» Problem description:
Pick out every line in the data below that holds "picture".

» Stored data:
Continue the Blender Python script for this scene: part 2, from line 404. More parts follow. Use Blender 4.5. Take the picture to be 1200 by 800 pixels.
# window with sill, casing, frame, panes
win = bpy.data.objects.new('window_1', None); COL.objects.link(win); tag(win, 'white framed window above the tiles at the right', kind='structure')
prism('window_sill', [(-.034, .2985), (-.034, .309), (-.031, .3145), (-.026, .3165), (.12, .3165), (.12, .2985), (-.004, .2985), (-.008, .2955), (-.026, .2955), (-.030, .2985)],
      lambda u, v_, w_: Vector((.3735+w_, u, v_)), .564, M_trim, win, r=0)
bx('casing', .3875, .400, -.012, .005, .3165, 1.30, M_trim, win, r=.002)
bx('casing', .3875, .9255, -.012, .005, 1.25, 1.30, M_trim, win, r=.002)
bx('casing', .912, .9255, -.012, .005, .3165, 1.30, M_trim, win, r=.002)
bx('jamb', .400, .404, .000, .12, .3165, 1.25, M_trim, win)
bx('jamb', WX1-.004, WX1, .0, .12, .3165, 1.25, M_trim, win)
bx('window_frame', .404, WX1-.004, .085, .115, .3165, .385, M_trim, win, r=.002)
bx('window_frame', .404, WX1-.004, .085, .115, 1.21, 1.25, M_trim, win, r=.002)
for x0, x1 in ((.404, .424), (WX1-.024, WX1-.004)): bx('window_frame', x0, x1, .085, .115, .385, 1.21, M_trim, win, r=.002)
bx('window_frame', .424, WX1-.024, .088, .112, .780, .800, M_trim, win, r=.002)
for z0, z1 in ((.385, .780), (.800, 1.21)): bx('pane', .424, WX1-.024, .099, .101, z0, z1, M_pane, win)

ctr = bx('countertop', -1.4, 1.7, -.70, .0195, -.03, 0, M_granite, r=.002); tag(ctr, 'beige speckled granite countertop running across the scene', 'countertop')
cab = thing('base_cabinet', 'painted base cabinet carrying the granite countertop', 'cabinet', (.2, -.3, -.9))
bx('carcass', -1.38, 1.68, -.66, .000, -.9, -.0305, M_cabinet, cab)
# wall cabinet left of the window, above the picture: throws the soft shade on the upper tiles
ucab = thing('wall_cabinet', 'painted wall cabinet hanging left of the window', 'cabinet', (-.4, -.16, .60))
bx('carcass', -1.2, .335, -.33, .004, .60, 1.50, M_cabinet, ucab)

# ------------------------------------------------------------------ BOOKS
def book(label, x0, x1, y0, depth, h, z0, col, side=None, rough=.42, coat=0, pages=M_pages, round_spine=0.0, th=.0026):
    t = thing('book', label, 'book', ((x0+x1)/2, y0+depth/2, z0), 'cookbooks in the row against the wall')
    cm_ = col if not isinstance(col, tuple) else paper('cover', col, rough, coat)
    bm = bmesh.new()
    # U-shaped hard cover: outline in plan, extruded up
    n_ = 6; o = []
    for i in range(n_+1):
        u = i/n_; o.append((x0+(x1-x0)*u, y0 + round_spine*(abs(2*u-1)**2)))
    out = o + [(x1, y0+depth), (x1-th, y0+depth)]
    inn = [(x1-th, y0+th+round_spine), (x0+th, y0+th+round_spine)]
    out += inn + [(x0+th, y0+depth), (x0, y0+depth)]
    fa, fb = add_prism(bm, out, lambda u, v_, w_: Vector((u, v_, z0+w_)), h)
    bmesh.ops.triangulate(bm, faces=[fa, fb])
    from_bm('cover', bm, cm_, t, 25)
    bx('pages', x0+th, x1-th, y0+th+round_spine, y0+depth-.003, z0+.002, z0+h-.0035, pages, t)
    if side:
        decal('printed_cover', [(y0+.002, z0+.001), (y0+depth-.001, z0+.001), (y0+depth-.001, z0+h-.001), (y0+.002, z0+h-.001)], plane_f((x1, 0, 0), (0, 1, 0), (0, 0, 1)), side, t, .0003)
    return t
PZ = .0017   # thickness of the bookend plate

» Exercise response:
Continue the Blender Python script for this scene: part 2, from line 404. More parts follow. Use Blender 4.5. Take the picture to be 1200 by 800 pixels.
# wall cabinet left of the window, above the picture: throws the soft shade on the upper tiles